En combinant des procédures qualitatives et quantitatives, la méthode Q « offre une base théorique pour la compréhension de la diversité des points de vue » (Deignan, 2009, p. 22) et permet la mise en lumière des schémas d’attitudes à l’intérieur des groupes professionnels (Kuhne et al., 2008). Dans le cas de notre recherche, elle a permis la mise en évidence de l’influence du nombre d’années d’expérience dans une école secondaire sur les priorités professionnelles des enseignants, telles qu’elles ont été mises en évidence par l’argumentaire des participants.
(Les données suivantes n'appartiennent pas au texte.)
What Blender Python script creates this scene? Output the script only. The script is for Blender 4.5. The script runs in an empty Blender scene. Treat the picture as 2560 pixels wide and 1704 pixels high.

Ainsi, l’intérêt pour la découverte de l’identité professionnelle sera, au fil du temps, remplacé par le souci pour les interactions avec les élèves et collègues et leur gestion, et ce, sans jamais ignorer les stratégies à mettre en oeuvre afin de favoriser la réussite scolaire de leurs élèves.

Conclusion

En reconnaissant « la multiplicité des points de vue, la part incompressible de subjectivité qui guide les comportements et leur caractère possiblement instable » (Gauzente, 2013, p. 93), la méthode Q nous apparaît pouvoir enrichir le registre des méthodes utilisées pour explorer des attitudes et des comportements reliés à l’activité en classe et à l’école.

Notre recherche comporte évidemment certaines limites qui relativisent la portée des résultats obtenus. La principale limite est le nombre restreint d’énoncés présentés aux participants. Le fait de travailler avec un petit nombre d’énoncés accentue la subjectivité des chercheuses quant à la sélection des thèmes et pourrait avoir borné les réflexions des participants sur leurs pratiques et, par conséquent, l’accès aux réflexions des enseignants, ce qui vient circonscrire l’étendue de nos résultats de recherche.